É possível concluir que o direito à habitação é um direito fundamental, com consagração constitucional, com um conteúdo efetivo e prático, não apenas programático, ainda que não um direito absoluto, o que implica na sua concretização prática a ponderação de outros valores, incluindo a designada «reserva do possível» (Canotilho, 1991:478). O direito à habitação encontra também fundamento ou amparo à luz dos instrumentos internacionais que consagram os direitos humanos e os direitos sociais, máxime considerando o princípio da dignidade da pessoa humana.
Assim, a Assembleia Legislativa da Região Autónoma da Madeira, nos termos da alínea f) do n.º 1 do artigo 227.º da Constituição da República Portuguesa e da alínea b) do n.º 1 do artigo 37.º, bem como do artigo 44.º do Estatuto Político-Administrativo da Região Autónoma da Madeira, aprovado pela Lei 13/91, de 5 de junho, com as alterações introduzidas pelas Leis 130/99, de 21 de agosto e 12/2000, de 21 de junho, apresenta à Assembleia da República a seguinte proposta de lei:
Artigo 1.º
Aditamento à Lei 41/2013, de 26 de junho, que aprovou o Código de Processo Civil
É aditado o artigo 739.º-A à Lei 41/2013, de 26 de junho, que aprovou o Código de Processo Civil, retificada pela Declaração de Retificação n.º 36/2013, de 12 de agosto, e alterada pela Lei 122/2015, de 1 de setembro, que terá a seguinte redação:
«Artigo 739.º-A
Impenhorabilidade da casa de morada de família
1 - É impenhorável o imóvel que constitua a casa de morada de família do executado e do cônjuge ou com quem viva em condições análogas à dos cônjuges, salvo as exceções previstas na lei.

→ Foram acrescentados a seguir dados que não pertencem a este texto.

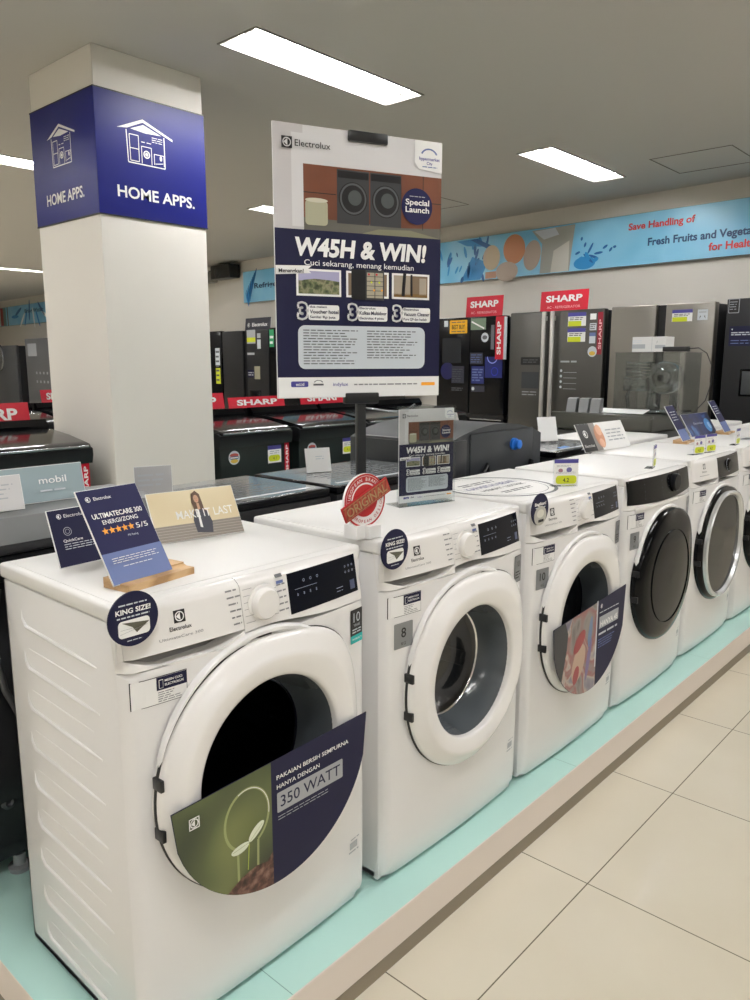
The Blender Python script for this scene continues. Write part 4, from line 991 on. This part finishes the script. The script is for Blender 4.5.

2 - São impenhoráveis os bens que se encontrem na casa de habitação efetiva do executado, salvo quando se tratem de bens de natureza voluptuária.
3 - A impenhorabilidade é oponível em qualquer execução movida contra um dos cônjuges ou a ambos, exceto quando:
a) A execução se destinar ao pagamento do financiamento destinado à construção ou à aquisição do imóvel, no limite do crédito contratado;
b) A execução se destinar ao pagamento de hipoteca sobre o imóvel oferecido como garantia real pelo executado.
4 - Não beneficiará deste regime aquele que, sabendo-se insolvente, adquira, de má-fé, imóvel de valor mais elevado, que passe a figurar como habitação efetiva e permanente do executado e do agregado familiar, alienando ou não o imóvel que antes era destinado a esse fim.
5 - Na situação prevista no número anterior, pode o juiz, na respetiva ação de execução, transferir a impenhorabilidade para o imóvel que constituía a anterior habitação efetiva do executado e do agregado familiar, ou anular a venda, liberando o imóvel de maior valor, afetando-o, à execução.
6 - Para o efeito do previsto neste artigo, considera-se 'casa de morada de família' a habitação efetiva do agregado familiar, um único imóvel, utilizado com caráter permanente.
7 - Quando o executado possua mais do que um imóvel, a impenhorabilidade recai sobre o imóvel de menor valor, salvo se o executado indicar outro imóvel para esse fim.»
Artigo 2.º
Alteração ao Decreto-Lei 433/99, de 26 de outubro, que aprovou o Código de Procedimento e de Processo Tributário
Os artigos 219.º, 220.º e 231.º do Código de Procedimento e de Processo Tributário (CPPT), aprovado pelo Decreto-Lei 433/99, de 26 de outubro, passam a ter a seguinte redação:
«Artigo 219.º
[...]
1 - ...
2 - ...
3 - ...
4 - ...
5 - É impenhorável o imóvel que constitua a casa de morada de família do executado.
6 - (Anterior n.º 5.)
Artigo 220.º
[...]
1 - (Anterior corpo do artigo.)
2 - Excetua-se o imóvel que constitua a casa de morada de família do executado e do cônjuge ou com quem viva em condições análogas à dos cônjuges.
Artigo 231.º
Formalidades de penhora de imóveis
1 - ...
a) ...
b) ...
c) ...
d) ...
e) ...
2 - ...
3 - ...
4 - ...
5 - ...
6 - Exclui-se o imóvel que constitua a casa de morada de família do executado.
7 - Quando o executado possua mais do que um imóvel, a impenhorabilidade recai sobre o imóvel de menor valor patrimonial, salvo se o executado indicar outro imóvel para esse fim.»
Artigo 3.º
Entrada em vigor
A presente lei entra em vigor imediatamente após a publicação do Orçamento do Estado posterior à sua publicação.
Aprovada em sessão plenária da Assembleia Legislativa da Região Autónoma da Madeira em 28 de janeiro de 2016.
O Presidente da Assembleia Legislativa, José Lino Tranquada Gomes.